(PROMPT)
Restate, exactly and only, the lines from the first through the line containing "return tuple(((v/255.0)/12.92 if".

** start **

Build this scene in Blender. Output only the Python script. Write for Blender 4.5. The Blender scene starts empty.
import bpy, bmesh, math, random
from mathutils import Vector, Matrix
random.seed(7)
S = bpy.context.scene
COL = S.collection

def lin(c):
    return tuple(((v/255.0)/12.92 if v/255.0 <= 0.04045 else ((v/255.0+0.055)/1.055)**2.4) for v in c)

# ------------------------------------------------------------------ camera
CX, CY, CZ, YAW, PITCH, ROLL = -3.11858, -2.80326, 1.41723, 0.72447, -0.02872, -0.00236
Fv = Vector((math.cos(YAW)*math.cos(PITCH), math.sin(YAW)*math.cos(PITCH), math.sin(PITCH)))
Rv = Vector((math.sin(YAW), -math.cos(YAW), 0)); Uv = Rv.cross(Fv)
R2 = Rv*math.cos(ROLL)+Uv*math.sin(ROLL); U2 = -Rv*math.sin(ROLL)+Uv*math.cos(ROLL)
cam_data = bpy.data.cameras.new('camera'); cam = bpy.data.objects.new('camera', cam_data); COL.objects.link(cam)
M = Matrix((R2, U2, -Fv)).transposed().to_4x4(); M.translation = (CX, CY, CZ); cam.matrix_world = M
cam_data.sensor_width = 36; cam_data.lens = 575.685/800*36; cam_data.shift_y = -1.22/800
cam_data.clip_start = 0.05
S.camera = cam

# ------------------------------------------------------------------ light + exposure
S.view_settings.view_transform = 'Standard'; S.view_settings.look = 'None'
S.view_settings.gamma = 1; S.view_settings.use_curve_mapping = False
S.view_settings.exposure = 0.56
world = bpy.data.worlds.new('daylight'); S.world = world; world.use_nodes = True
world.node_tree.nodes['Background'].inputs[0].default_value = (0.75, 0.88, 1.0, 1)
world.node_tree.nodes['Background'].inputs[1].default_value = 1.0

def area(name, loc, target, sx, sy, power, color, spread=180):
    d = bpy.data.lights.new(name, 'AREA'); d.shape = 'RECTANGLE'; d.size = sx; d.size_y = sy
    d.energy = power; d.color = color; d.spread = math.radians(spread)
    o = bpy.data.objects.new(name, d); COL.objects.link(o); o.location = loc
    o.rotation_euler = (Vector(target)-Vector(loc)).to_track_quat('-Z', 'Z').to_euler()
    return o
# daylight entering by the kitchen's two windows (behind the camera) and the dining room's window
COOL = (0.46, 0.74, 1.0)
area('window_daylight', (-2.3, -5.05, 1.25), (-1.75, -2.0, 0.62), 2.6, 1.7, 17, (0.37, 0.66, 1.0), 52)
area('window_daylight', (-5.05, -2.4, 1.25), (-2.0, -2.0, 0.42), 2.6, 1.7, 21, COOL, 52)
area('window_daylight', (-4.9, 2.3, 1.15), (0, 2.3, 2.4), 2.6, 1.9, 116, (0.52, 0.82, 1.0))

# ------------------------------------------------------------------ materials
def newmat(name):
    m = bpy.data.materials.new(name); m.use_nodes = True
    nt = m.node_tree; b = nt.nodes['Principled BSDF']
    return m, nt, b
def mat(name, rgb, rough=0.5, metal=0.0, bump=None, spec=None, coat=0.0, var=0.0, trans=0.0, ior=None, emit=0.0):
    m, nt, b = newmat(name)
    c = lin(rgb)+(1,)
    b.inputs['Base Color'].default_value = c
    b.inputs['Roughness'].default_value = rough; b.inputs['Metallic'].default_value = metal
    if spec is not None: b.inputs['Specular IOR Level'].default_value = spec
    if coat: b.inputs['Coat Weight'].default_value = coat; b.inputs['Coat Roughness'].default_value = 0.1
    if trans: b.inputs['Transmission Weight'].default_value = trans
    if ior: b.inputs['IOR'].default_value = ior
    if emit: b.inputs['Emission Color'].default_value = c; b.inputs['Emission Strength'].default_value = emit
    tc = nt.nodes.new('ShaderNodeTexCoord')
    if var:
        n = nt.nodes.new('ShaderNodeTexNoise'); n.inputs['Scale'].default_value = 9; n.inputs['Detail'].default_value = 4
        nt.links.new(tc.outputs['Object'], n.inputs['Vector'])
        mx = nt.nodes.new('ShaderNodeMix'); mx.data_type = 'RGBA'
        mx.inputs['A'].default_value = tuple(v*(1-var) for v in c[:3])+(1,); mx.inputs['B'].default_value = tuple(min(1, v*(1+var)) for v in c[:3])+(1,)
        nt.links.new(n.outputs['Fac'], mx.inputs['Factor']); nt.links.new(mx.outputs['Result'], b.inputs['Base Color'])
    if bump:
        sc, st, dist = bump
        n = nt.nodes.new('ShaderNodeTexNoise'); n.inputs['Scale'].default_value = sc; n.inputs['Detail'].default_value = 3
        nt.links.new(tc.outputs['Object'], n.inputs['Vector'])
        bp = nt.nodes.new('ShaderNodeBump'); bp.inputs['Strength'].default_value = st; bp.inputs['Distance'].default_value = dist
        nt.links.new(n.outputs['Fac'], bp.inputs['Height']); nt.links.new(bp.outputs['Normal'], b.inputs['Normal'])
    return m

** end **

(ANSWER TO THIS PROBLEM)
Build this scene in Blender. Output only the Python script. Write for Blender 4.5. The Blender scene starts empty.
import bpy, bmesh, math, random
from mathutils import Vector, Matrix
random.seed(7)
S = bpy.context.scene
COL = S.collection

def lin(c):
    return tuple(((v/255.0)/12.92 if v/255.0 <= 0.04045 else ((v/255.0+0.055)/1.055)**2.4) for v in c)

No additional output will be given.